Item 7. Material to Be Filed as Exhibits.
 
Item 7 is amended to add the following Exhibits:
 
1. Securities Subscription Agreement dated as of February 6, 2007.a
2. Power of Attorney.b
 
 
 
 

 
a     Incorporated by reference from Exhibit 2 to Form 6-K filed by Issuer with the Securities and Exchange Commission on February 7, 2007.
 
b    Incorporated by reference to a Schedule 13D filed by the Reporting Person with the Securities and Exchange Commission on October 24, 2005.



SIGNATURE
 
After reasonable inquiry and to the best of my knowledge and belief, I certify that the information set forth in this statement is true, complete and correct.
 
Date: February 20, 2007
 
PAOLO CAVAZZA
 
By: /s/ Maurizio Terenzi                   
      Name: Maurizio Terenzi
      Title: Proxy - Holder Authorized
 
The original statement shall be signed by each person on whose behalf the statement is filed or his authorized representative.
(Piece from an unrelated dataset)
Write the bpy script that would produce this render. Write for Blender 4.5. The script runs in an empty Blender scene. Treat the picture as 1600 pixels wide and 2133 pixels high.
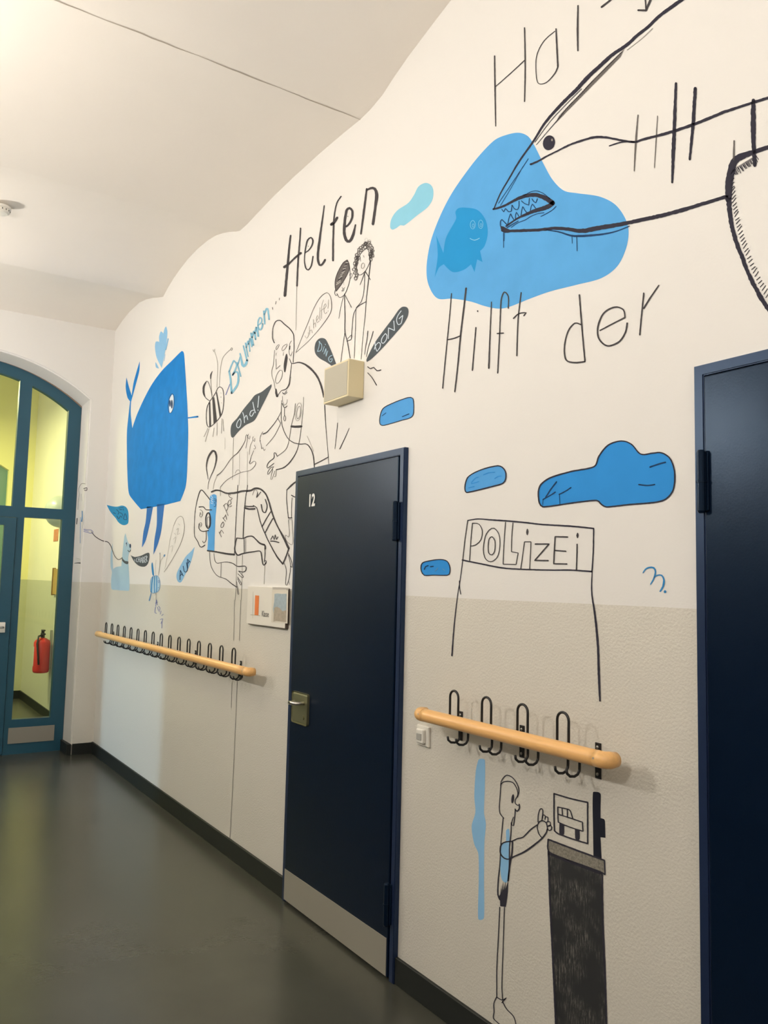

If the statement is signed on behalf of a person by his authorized representative (other than an executive officer or general partner of the filing persons, evidence of the representative’s authority to sign on behalf of such persons shall be filed with the statement: provided, however, that a power of attorney for this purpose which is already on file with the Commission may be incorporated by reference. The name and any title of each person who signs the statement shall be typed or printed beneath his signature.
 
Attention: Intentional misstatements or omissions of fact constitute Federal criminal violations (See 18 U.S.C. 1001)
 

 




EXHIBIT INDEX
 
1. Securities Subscription Agreement dated as of February 6, 2007.a 
 
2. Power of Attorney.b

 
 

 
a     Incorporated by reference from Exhibit 2 to Form 6-K filed by Issuer with the Securities and Exchange Commission on February 7, 2007.
 
b     Incorporated by reference to a Schedule 13D filed by the Reporting Person with the Securities and Exchange Commission on October 24, 2005.